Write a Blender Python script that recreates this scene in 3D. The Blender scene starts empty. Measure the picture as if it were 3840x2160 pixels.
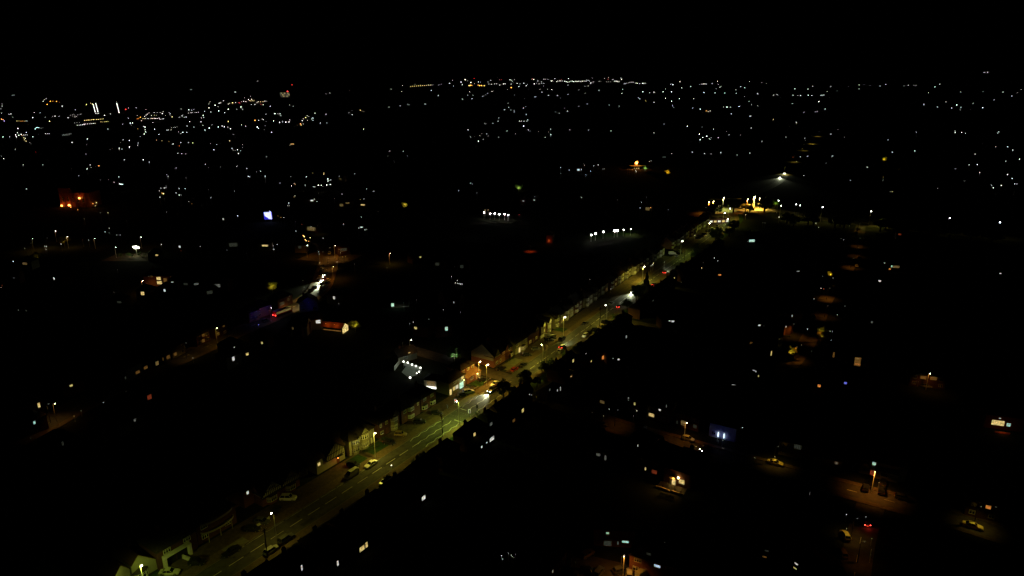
import bpy, math, random
from math import sin, cos, radians, hypot, atan2, degrees, pi, sqrt
from mathutils import Vector
random.seed(7)
SC = bpy.context.scene
COL = SC.collection

# ------------------------------------------------------------------ camera, sky, exposure
H = 112.0                                    # drone height above the street, metres
FPX = 2560.0                                 # focal length in pixels of a 3840 wide frame
PITCH = math.atan(790 / FPX)
cam = bpy.data.objects.new('camera', bpy.data.cameras.new('camera'))
COL.objects.link(cam)
cam.data.sensor_width = 36.0
cam.data.lens = 24.0
cam.data.clip_start = 1.0
cam.data.clip_end = 90000.0
cam.location = (0, 0, H)
cam.rotation_euler = (pi / 2 - PITCH, 0, 0)
SC.camera = cam
world = bpy.data.worlds.new('World'); SC.world = world
world.use_nodes = True
wn = world.node_tree.nodes
bg = wn['Background']
sky = wn.new('ShaderNodeTexSky')
sky.sky_type = 'NISHITA'; sky.sun_disc = False
sky.sun_elevation = radians(-12); sky.sun_rotation = radians(200)
world.node_tree.links.new(sky.outputs[0], bg.inputs[0])
bg.inputs[1].default_value = 0.01            # deep night
SC.view_settings.view_transform = 'Standard'
SC.view_settings.look = 'None'
SC.view_settings.exposure = 0.0
SC.view_settings.gamma = 1.0
SC.render.engine = 'CYCLES'
SC.cycles.use_adaptive_sampling = False
SC.cycles.use_denoising = True
SC.cycles.denoiser = 'OPENIMAGEDENOISE'
SC.cycles.denoising_input_passes = 'RGB_ALBEDO_NORMAL'
SC.cycles.denoising_prefilter = 'NONE'
SC.cycles.max_bounces = 3
SC.cycles.diffuse_bounces = 1
SC.cycles.glossy_bounces = 2
SC.cycles.sample_clamp_indirect = 0.6
SC.cycles.sample_clamp_direct = 0.0

# ------------------------------------------------------------------ survey helpers: a sight line of the drone to a place on the ground
SP, CP = sin(PITCH), cos(PITCH)
HILL0, HILLK = 11000.0, 250.0 / 6000.0       # far hills begin 11 km off and rise gently

def ray(x, y):
    u = (x - 1920) / FPX; v = (y - 1080) / FPX
    return u, CP - v * SP, -(SP + v * CP)

def G(x, y, z=0.0):
    u, f, d = ray(x, y)
    t = (z - H) / d
    return Vector((u * t, f * t, z))

def GF(x, y, z=0.0):
    """far places: flat plain, then the hill slope"""
    u, f, d = ray(x, y)
    if d < 0:
        t = (z - H) / d
        if f * t < HILL0: return Vector((u * t, f * t, z))
    t = (H - z + HILL0 * HILLK) / (f * HILLK - d)
    return Vector((u * t, f * t, H + d * t))

TILES = {'A': (0, 250, .37267), 'B': (960, 250, .37267), 'C': (1920, 250, .37267), 'D': (2880, 250, .37267),
         'E': (0, 750, .37267), 'F': (800, 750, .37267), 'Q': (0, 1190, .37267), 'H': (2880, 750, .37267),
         'I': (2200, 1000, .31056), 'J': (2100, 1400, .31056), 'K': (2700, 1250, .44255), 'L': (1100, 1750, .37267),
         'M': (1960, 1710, .31056), 'N': (2740, 1600, .3865), 'O': (3300, 1700, .31746),
         '1': (300, 1650, .352), '2': (900, 1450, .352), '3': (1200, 1250, .352), '4': (1600, 1200, .276),
         '5': (2000, 900, .276), '6': (2400, 700, .276), 'r3': (1280, 1560, .1656), 'r4': (1600, 1340, .1656),
         'r5': (1760, 1200, .17945), 'r6': (2040, 1120, .1518), '0': (0, 0, 1.0)}

def T(t, x, y):
    a = TILES[t]
    return a[0] + x * a[2], a[1] + y * a[2]

# the main road's centre line on the ground, metres
RP = [(-112, 70), (-67.7, 137), (-43.2, 173.8), (-19.8, 210.3), (6.8, 251.8), (27.4, 286.5), (43.2, 314), (64, 351),
      (91, 397), (116.3, 438.5), (141.5, 484), (167, 528), (181, 557), (187, 580), (190, 604)]
RS = [0.0]
for a, b in zip(RP, RP[1:]): RS.append(RS[-1] + hypot(b[0] - a[0], b[1] - a[1]))

def road_at(s, t=0.0, z=0.0):
    i = 0
    while i < len(RP) - 2 and s > RS[i + 1]: i += 1
    def d(j):
        a, b = RP[j], RP[j + 1]; L = hypot(b[0] - a[0], b[1] - a[1]); return (b[0] - a[0]) / L, (b[1] - a[1]) / L
    dx, dy = d(i); k = s - RS[i]
    x, y = RP[i][0] + dx * k, RP[i][1] + dy * k
    # blend the heading near the joints
    L = RS[i + 1] - RS[i]; f = k / L
    if f > .5 and i < len(RP) - 2:
        ex, ey = d(i + 1); w = min(1, (f - .5)); dx, dy = dx * (1 - w) + ex * w, dy * (1 - w) + ey * w
    elif f < .5 and i > 0:
        ex, ey = d(i - 1); w = min(1, (.5 - f)); dx, dy = dx * (1 - w) + ex * w, dy * (1 - w) + ey * w
    n = hypot(dx, dy); dx, dy = dx / n, dy / n
    return Vector((x + dy * t, y - dx * t, z)), atan2(dy, dx)

def ST(p):
    best = None
    for i, (a, b) in enumerate(zip(RP, RP[1:])):
        dx, dy = b[0] - a[0], b[1] - a[1]; L = hypot(dx, dy)
        k = ((p[0] - a[0]) * dx + (p[1] - a[1]) * dy) / L
        kc = max(0, min(L, k))
        d = hypot(p[0] - a[0] - dx * kc / L, p[1] - a[1] - dy * kc / L)
        t = ((p[0] - a[0]) * dy - (p[1] - a[1]) * dx) / L
        if best is None or d < best[0]: best = (d, RS[i] + k, t)
    return best[1], best[2]

# ------------------------------------------------------------------ materials
MATS = {}

def mat(name, col, rough=.85, spec=.25, noise=0.0, scale=1.0, bump=0.0, metal=0.0, emit=None, strength=0.0, sample=True, col2=None):
    if name in MATS: return MATS[name]
    m = bpy.data.materials.new(name); m.use_nodes = True
    nt = m.node_tree; p = nt.nodes['Principled BSDF']
    p.inputs['Base Color'].default_value = (*col, 1)
    p.inputs['Roughness'].default_value = rough
    p.inputs['Specular IOR Level'].default_value = spec
    p.inputs['Metallic'].default_value = metal
    if noise or bump:
        tc = nt.nodes.new('ShaderNodeTexCoord')
        nz = nt.nodes.new('ShaderNodeTexNoise'); nz.inputs['Scale'].default_value = scale
        nz.inputs['Detail'].default_value = 6; nz.inputs['Roughness'].default_value = .65
        nt.links.new(tc.outputs['Object'], nz.inputs['Vector'])
        if noise:
            rp = nt.nodes.new('ShaderNodeValToRGB')
            rp.color_ramp.elements[0].position = .3; rp.color_ramp.elements[1].position = .72
            c2 = col2 or tuple(c * (1 + noise) for c in col)
            rp.color_ramp.elements[0].color = (*[c * (1 - noise) for c in col], 1)
            rp.color_ramp.elements[1].color = (*c2, 1)
            nt.links.new(nz.outputs['Fac'], rp.inputs[0]); nt.links.new(rp.outputs[0], p.inputs['Base Color'])
        if bump:
            bp = nt.nodes.new('ShaderNodeBump'); bp.inputs['Strength'].default_value = bump
            nt.links.new(nz.outputs['Fac'], bp.inputs['Height']); nt.links.new(bp.outputs[0], p.inputs['Normal'])
    if emit:
        p.inputs['Emission Color'].default_value = (*emit, 1); p.inputs['Emission Strength'].default_value = strength
        if not sample: m.cycles.emission_sampling = 'NONE'
    MATS[name] = m
    return m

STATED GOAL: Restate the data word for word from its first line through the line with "HILL0, HILLK = 11000.0, 250.0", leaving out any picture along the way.

WRITTEN SOLUTION:
Write a Blender Python script that recreates this scene in 3D. The Blender scene starts empty. Measure the picture as if it were 3840x2160 pixels.
import bpy, math, random
from math import sin, cos, radians, hypot, atan2, degrees, pi, sqrt
from mathutils import Vector
random.seed(7)
SC = bpy.context.scene
COL = SC.collection

# ------------------------------------------------------------------ camera, sky, exposure
H = 112.0                                    # drone height above the street, metres
FPX = 2560.0                                 # focal length in pixels of a 3840 wide frame
PITCH = math.atan(790 / FPX)
cam = bpy.data.objects.new('camera', bpy.data.cameras.new('camera'))
COL.objects.link(cam)
cam.data.sensor_width = 36.0
cam.data.lens = 24.0
cam.data.clip_start = 1.0
cam.data.clip_end = 90000.0
cam.location = (0, 0, H)
cam.rotation_euler = (pi / 2 - PITCH, 0, 0)
SC.camera = cam
world = bpy.data.worlds.new('World'); SC.world = world
world.use_nodes = True
wn = world.node_tree.nodes
bg = wn['Background']
sky = wn.new('ShaderNodeTexSky')
sky.sky_type = 'NISHITA'; sky.sun_disc = False
sky.sun_elevation = radians(-12); sky.sun_rotation = radians(200)
world.node_tree.links.new(sky.outputs[0], bg.inputs[0])
bg.inputs[1].default_value = 0.01            # deep night
SC.view_settings.view_transform = 'Standard'
SC.view_settings.look = 'None'
SC.view_settings.exposure = 0.0
SC.view_settings.gamma = 1.0
SC.render.engine = 'CYCLES'
SC.cycles.use_adaptive_sampling = False
SC.cycles.use_denoising = True
SC.cycles.denoiser = 'OPENIMAGEDENOISE'
SC.cycles.denoising_input_passes = 'RGB_ALBEDO_NORMAL'
SC.cycles.denoising_prefilter = 'NONE'
SC.cycles.max_bounces = 3
SC.cycles.diffuse_bounces = 1
SC.cycles.glossy_bounces = 2
SC.cycles.sample_clamp_indirect = 0.6
SC.cycles.sample_clamp_direct = 0.0

# ------------------------------------------------------------------ survey helpers: a sight line of the drone to a place on the ground
SP, CP = sin(PITCH), cos(PITCH)
HILL0, HILLK = 11000.0, 250.0 / 6000.0       # far hills begin 11 km off and rise gently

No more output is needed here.